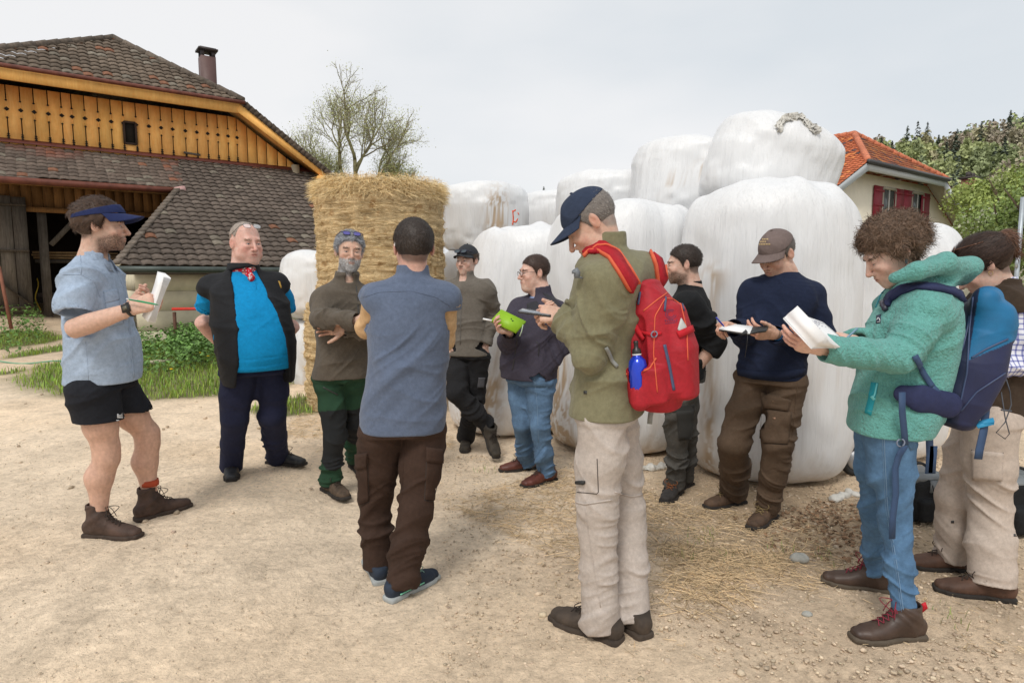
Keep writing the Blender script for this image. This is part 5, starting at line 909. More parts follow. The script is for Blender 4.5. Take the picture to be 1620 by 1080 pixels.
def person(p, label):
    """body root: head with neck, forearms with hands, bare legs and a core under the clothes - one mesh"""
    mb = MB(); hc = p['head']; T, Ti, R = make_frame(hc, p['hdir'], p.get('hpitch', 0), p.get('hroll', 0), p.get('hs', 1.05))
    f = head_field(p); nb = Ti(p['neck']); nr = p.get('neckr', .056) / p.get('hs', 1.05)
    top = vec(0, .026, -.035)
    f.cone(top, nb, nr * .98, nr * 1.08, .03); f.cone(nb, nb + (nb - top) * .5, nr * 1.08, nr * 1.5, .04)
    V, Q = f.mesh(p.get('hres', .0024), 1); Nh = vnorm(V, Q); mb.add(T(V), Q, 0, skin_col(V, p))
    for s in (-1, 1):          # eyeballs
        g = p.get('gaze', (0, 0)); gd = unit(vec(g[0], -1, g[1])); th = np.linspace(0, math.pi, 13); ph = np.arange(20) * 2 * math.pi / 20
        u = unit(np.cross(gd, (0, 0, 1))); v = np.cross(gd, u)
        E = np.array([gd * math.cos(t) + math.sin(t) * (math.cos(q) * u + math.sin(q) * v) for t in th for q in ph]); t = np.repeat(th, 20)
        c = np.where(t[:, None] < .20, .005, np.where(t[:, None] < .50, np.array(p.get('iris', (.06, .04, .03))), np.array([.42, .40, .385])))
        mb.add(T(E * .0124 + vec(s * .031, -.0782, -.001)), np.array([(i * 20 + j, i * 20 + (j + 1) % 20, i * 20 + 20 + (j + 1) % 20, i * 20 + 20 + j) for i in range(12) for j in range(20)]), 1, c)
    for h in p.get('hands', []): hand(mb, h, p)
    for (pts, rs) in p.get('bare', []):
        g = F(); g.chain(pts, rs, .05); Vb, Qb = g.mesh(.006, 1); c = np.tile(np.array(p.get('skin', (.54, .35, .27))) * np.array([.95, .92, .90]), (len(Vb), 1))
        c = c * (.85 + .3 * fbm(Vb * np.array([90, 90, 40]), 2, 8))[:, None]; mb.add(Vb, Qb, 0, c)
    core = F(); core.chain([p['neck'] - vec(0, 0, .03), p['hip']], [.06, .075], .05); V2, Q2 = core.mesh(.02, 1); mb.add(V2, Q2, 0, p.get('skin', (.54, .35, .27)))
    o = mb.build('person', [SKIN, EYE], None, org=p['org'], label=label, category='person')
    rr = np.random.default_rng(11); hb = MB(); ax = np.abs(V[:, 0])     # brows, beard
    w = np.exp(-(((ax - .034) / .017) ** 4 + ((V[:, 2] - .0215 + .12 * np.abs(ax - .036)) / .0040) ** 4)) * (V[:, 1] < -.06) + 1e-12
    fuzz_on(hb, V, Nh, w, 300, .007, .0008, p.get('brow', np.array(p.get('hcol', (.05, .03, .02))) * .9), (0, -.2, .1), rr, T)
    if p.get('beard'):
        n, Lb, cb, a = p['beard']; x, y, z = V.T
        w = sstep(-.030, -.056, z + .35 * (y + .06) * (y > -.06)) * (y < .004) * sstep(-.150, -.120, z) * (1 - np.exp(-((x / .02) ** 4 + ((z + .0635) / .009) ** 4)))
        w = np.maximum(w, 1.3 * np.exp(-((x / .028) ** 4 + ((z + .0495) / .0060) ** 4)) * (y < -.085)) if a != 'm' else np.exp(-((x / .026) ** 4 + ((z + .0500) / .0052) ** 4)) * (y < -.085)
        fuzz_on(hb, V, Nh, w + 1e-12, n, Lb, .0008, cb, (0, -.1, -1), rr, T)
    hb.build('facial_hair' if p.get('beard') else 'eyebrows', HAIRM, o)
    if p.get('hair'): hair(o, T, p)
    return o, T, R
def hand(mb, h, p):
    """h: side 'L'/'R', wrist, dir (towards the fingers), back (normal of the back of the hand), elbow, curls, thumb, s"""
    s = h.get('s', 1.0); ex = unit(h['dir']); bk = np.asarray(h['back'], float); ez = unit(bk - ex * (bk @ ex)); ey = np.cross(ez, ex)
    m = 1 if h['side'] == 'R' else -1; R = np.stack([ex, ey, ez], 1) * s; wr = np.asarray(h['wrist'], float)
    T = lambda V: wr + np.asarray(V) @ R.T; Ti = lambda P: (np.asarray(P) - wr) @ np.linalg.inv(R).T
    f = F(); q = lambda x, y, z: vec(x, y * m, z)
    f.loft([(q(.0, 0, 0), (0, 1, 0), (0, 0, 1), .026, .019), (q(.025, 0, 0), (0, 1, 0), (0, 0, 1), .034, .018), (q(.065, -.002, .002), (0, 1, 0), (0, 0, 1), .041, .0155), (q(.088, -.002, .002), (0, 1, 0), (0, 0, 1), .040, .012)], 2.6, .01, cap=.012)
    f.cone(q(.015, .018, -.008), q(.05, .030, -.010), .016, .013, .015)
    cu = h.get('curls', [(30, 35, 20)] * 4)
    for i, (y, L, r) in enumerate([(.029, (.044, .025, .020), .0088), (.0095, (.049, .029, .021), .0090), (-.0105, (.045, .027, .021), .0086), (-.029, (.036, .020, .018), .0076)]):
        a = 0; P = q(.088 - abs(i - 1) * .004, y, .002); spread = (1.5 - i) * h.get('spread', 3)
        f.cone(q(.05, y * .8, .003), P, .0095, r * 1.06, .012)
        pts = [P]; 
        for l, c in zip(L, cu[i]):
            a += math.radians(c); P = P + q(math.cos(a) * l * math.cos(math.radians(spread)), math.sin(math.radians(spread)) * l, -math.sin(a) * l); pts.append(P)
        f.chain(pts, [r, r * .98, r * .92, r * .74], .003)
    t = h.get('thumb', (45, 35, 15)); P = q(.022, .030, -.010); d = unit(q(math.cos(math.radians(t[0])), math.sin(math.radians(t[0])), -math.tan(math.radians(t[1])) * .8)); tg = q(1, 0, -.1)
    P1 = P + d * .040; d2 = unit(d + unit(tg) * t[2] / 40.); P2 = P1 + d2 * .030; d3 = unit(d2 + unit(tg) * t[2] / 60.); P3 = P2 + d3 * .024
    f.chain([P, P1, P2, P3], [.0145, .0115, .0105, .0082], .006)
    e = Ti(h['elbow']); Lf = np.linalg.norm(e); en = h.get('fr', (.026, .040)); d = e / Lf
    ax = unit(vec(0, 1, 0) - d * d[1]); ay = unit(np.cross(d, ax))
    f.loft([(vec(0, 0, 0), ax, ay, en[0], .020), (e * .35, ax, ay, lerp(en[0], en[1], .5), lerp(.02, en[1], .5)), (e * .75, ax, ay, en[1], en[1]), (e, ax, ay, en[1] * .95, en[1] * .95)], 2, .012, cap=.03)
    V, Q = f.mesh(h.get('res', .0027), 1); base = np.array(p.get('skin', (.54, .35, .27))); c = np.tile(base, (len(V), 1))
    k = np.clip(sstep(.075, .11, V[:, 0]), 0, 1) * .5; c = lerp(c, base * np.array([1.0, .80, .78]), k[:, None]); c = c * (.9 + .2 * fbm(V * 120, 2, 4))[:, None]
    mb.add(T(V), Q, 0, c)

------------

Leave the pictures out and output the rest of the listing exactly.

Answer to the exercise:
Keep writing the Blender script for this image. This is part 5, starting at line 909. More parts follow. The script is for Blender 4.5. Take the picture to be 1620 by 1080 pixels.
def person(p, label):
    """body root: head with neck, forearms with hands, bare legs and a core under the clothes - one mesh"""
    mb = MB(); hc = p['head']; T, Ti, R = make_frame(hc, p['hdir'], p.get('hpitch', 0), p.get('hroll', 0), p.get('hs', 1.05))
    f = head_field(p); nb = Ti(p['neck']); nr = p.get('neckr', .056) / p.get('hs', 1.05)
    top = vec(0, .026, -.035)
    f.cone(top, nb, nr * .98, nr * 1.08, .03); f.cone(nb, nb + (nb - top) * .5, nr * 1.08, nr * 1.5, .04)
    V, Q = f.mesh(p.get('hres', .0024), 1); Nh = vnorm(V, Q); mb.add(T(V), Q, 0, skin_col(V, p))
    for s in (-1, 1):          # eyeballs
        g = p.get('gaze', (0, 0)); gd = unit(vec(g[0], -1, g[1])); th = np.linspace(0, math.pi, 13); ph = np.arange(20) * 2 * math.pi / 20
        u = unit(np.cross(gd, (0, 0, 1))); v = np.cross(gd, u)
        E = np.array([gd * math.cos(t) + math.sin(t) * (math.cos(q) * u + math.sin(q) * v) for t in th for q in ph]); t = np.repeat(th, 20)
        c = np.where(t[:, None] < .20, .005, np.where(t[:, None] < .50, np.array(p.get('iris', (.06, .04, .03))), np.array([.42, .40, .385])))
        mb.add(T(E * .0124 + vec(s * .031, -.0782, -.001)), np.array([(i * 20 + j, i * 20 + (j + 1) % 20, i * 20 + 20 + (j + 1) % 20, i * 20 + 20 + j) for i in range(12) for j in range(20)]), 1, c)
    for h in p.get('hands', []): hand(mb, h, p)
    for (pts, rs) in p.get('bare', []):
        g = F(); g.chain(pts, rs, .05); Vb, Qb = g.mesh(.006, 1); c = np.tile(np.array(p.get('skin', (.54, .35, .27))) * np.array([.95, .92, .90]), (len(Vb), 1))
        c = c * (.85 + .3 * fbm(Vb * np.array([90, 90, 40]), 2, 8))[:, None]; mb.add(Vb, Qb, 0, c)
    core = F(); core.chain([p['neck'] - vec(0, 0, .03), p['hip']], [.06, .075], .05); V2, Q2 = core.mesh(.02, 1); mb.add(V2, Q2, 0, p.get('skin', (.54, .35, .27)))
    o = mb.build('person', [SKIN, EYE], None, org=p['org'], label=label, category='person')
    rr = np.random.default_rng(11); hb = MB(); ax = np.abs(V[:, 0])     # brows, beard
    w = np.exp(-(((ax - .034) / .017) ** 4 + ((V[:, 2] - .0215 + .12 * np.abs(ax - .036)) / .0040) ** 4)) * (V[:, 1] < -.06) + 1e-12
    fuzz_on(hb, V, Nh, w, 300, .007, .0008, p.get('brow', np.array(p.get('hcol', (.05, .03, .02))) * .9), (0, -.2, .1), rr, T)
    if p.get('beard'):
        n, Lb, cb, a = p['beard']; x, y, z = V.T
        w = sstep(-.030, -.056, z + .35 * (y + .06) * (y > -.06)) * (y < .004) * sstep(-.150, -.120, z) * (1 - np.exp(-((x / .02) ** 4 + ((z + .0635) / .009) ** 4)))
        w = np.maximum(w, 1.3 * np.exp(-((x / .028) ** 4 + ((z + .0495) / .0060) ** 4)) * (y < -.085)) if a != 'm' else np.exp(-((x / .026) ** 4 + ((z + .0500) / .0052) ** 4)) * (y < -.085)
        fuzz_on(hb, V, Nh, w + 1e-12, n, Lb, .0008, cb, (0, -.1, -1), rr, T)
    hb.build('facial_hair' if p.get('beard') else 'eyebrows', HAIRM, o)
    if p.get('hair'): hair(o, T, p)
    return o, T, R
def hand(mb, h, p):
    """h: side 'L'/'R', wrist, dir (towards the fingers), back (normal of the back of the hand), elbow, curls, thumb, s"""
    s = h.get('s', 1.0); ex = unit(h['dir']); bk = np.asarray(h['back'], float); ez = unit(bk - ex * (bk @ ex)); ey = np.cross(ez, ex)
    m = 1 if h['side'] == 'R' else -1; R = np.stack([ex, ey, ez], 1) * s; wr = np.asarray(h['wrist'], float)
    T = lambda V: wr + np.asarray(V) @ R.T; Ti = lambda P: (np.asarray(P) - wr) @ np.linalg.inv(R).T
    f = F(); q = lambda x, y, z: vec(x, y * m, z)
    f.loft([(q(.0, 0, 0), (0, 1, 0), (0, 0, 1), .026, .019), (q(.025, 0, 0), (0, 1, 0), (0, 0, 1), .034, .018), (q(.065, -.002, .002), (0, 1, 0), (0, 0, 1), .041, .0155), (q(.088, -.002, .002), (0, 1, 0), (0, 0, 1), .040, .012)], 2.6, .01, cap=.012)
    f.cone(q(.015, .018, -.008), q(.05, .030, -.010), .016, .013, .015)
    cu = h.get('curls', [(30, 35, 20)] * 4)
    for i, (y, L, r) in enumerate([(.029, (.044, .025, .020), .0088), (.0095, (.049, .029, .021), .0090), (-.0105, (.045, .027, .021), .0086), (-.029, (.036, .020, .018), .0076)]):
        a = 0; P = q(.088 - abs(i - 1) * .004, y, .002); spread = (1.5 - i) * h.get('spread', 3)
        f.cone(q(.05, y * .8, .003), P, .0095, r * 1.06, .012)
        pts = [P]; 
        for l, c in zip(L, cu[i]):
            a += math.radians(c); P = P + q(math.cos(a) * l * math.cos(math.radians(spread)), math.sin(math.radians(spread)) * l, -math.sin(a) * l); pts.append(P)
        f.chain(pts, [r, r * .98, r * .92, r * .74], .003)
    t = h.get('thumb', (45, 35, 15)); P = q(.022, .030, -.010); d = unit(q(math.cos(math.radians(t[0])), math.sin(math.radians(t[0])), -math.tan(math.radians(t[1])) * .8)); tg = q(1, 0, -.1)
    P1 = P + d * .040; d2 = unit(d + unit(tg) * t[2] / 40.); P2 = P1 + d2 * .030; d3 = unit(d2 + unit(tg) * t[2] / 60.); P3 = P2 + d3 * .024
    f.chain([P, P1, P2, P3], [.0145, .0115, .0105, .0082], .006)
    e = Ti(h['elbow']); Lf = np.linalg.norm(e); en = h.get('fr', (.026, .040)); d = e / Lf
    ax = unit(vec(0, 1, 0) - d * d[1]); ay = unit(np.cross(d, ax))
    f.loft([(vec(0, 0, 0), ax, ay, en[0], .020), (e * .35, ax, ay, lerp(en[0], en[1], .5), lerp(.02, en[1], .5)), (e * .75, ax, ay, en[1], en[1]), (e, ax, ay, en[1] * .95, en[1] * .95)], 2, .012, cap=.03)
    V, Q = f.mesh(h.get('res', .0027), 1); base = np.array(p.get('skin', (.54, .35, .27))); c = np.tile(base, (len(V), 1))
    k = np.clip(sstep(.075, .11, V[:, 0]), 0, 1) * .5; c = lerp(c, base * np.array([1.0, .80, .78]), k[:, None]); c = c * (.9 + .2 * fbm(V * 120, 2, 4))[:, None]
    mb.add(T(V), Q, 0, c)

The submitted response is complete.